When I was 12 I graduated from elementary school. We had a big graduation. I went to every store on Fordham Road just to get a dress, after all, how could two people have the same dress? It was really a nice ceremony. Our principal spoke and the valedictorian was a girl from my class. I was sad after my 6th grade graduation. I guess it was that I was scared of the big change that was going to take place in the next year. I was promoted to a two year program and would skip 8th grade. Everyone in my class was going to different schools. (Sounds like I was interested in making a fashion statement at a young age...think this is when I likely started my shopaholic lifestyle...glad I had an appropriate dress for my graduation from elementary school...and it sounds like I was having issues with change back then too...but I did always seem to make the change...and even after all these years...change is not easy.)

There was a big adjustment I had to make in 7th grade. I really had to work hard to earn my grades. No more baby stuff. Report cards were marked with numbers not checks. I began to like it though, the competition was good. (So that is when I became so competitive...wish the numbers weren't so important...why did the school system have to go change those checks to numbers...maybe if they had left the checks alone throughout my junior and senior high school days I would not be such a workaholic today...I bet all those kids I see in high school today would also not be so competitive either...I vote for the checks...why do we need numbers anyway?)

The people I met in this new school helped me to adjust also. They were very nice. I really liked 7th grade and at the end of the year I had no worries about 9th grade because I would be with the same people. But, when I came back after the summer I was proven to be wrong. Weeks passed by and the class drifted apart. The people I really liked the year before had changed. I felt left out. I tried to change myself to fit the other people. If it wasn't for one person in the class I don't know what I would have done. Kathy pulled me through. She became my best friend. (So glad Kathy was around...if she ever reads this blog...I want to say "thank you" to Kathy...wherever you are...I'm also glad I never changed myself to fit in...or I might have become a very different person than I am today.)

With 9th grade coming to a close I look ahead to the next years. I have great ambitions for myself. I would like to become a lawyer. I think I would be a good lawyer because I am a very fair person. (I wanted to be a lawyer???...I don't remember ever wanting to be a lawyer...well...that dream didn't come true either...but I am happy with my career in communications...and I don't think I will pursue a legal career in my 50+ years either...nope...that 14 year old dream is not going to come true in my lifetime...however, I still continue to be a fair person.)
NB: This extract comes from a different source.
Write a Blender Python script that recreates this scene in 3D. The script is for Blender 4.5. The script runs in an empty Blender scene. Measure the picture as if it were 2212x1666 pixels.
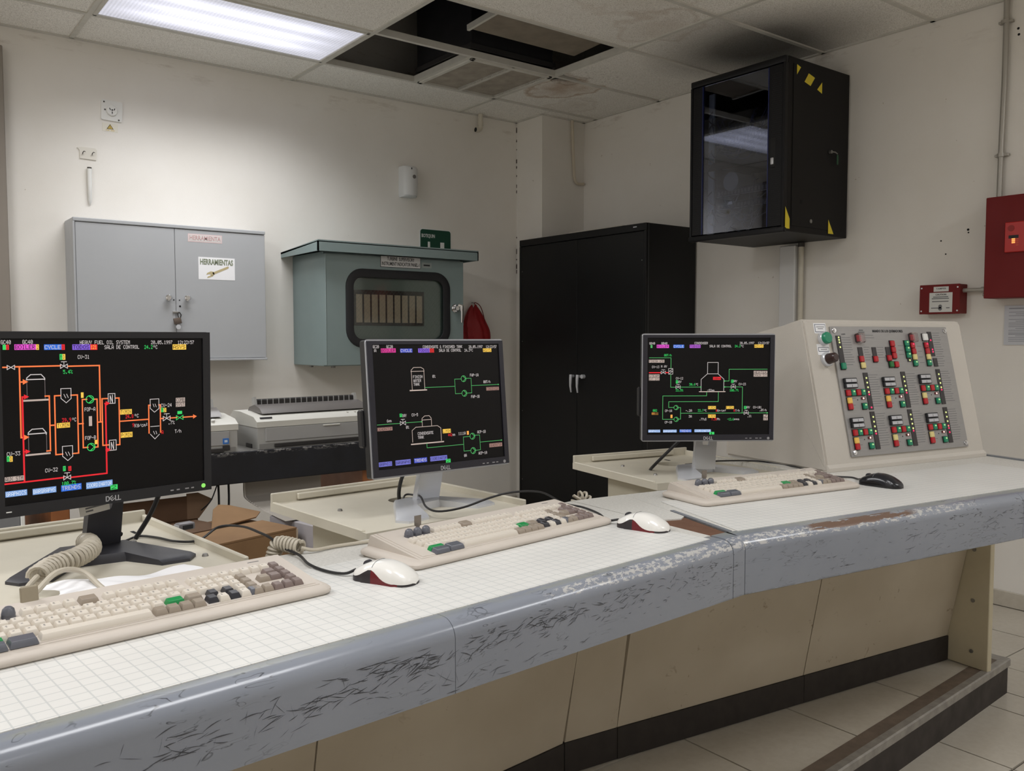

As this conversation of my life draws to a close, I must say one thing. This story is by no means the end of my life but only just the beginning. As a famous poet - Joni Mitchell - once said - "Though dreams have lost some grandeur coming true, there'll be new dreams, maybe better dreams and plenty, before the last revolving year is through." (Good old Joni Mitchell...so that is when I first started listening to her music...and to think...35 years later...Joni Mitchell is still ringing in my ears...play it again, Joni...play it again, Joni...only this time put the iPod on...or put the CD in the CD player...can't play that record anymore.)

Judi

3 comments:

Anonymous said...

What a good idea to do with your autobiography from 14. Thanks for sharing.

Anonymous said...

That was just lovely. I used to sing that song to my son when he was a baby and I played it at his bar mitzvah, too. It always calmed him down when he was crying. If only I knew what song to sing to you today to make it all better, you know I would.

Anonymous said...

i totally agree with your fashion sense. good job!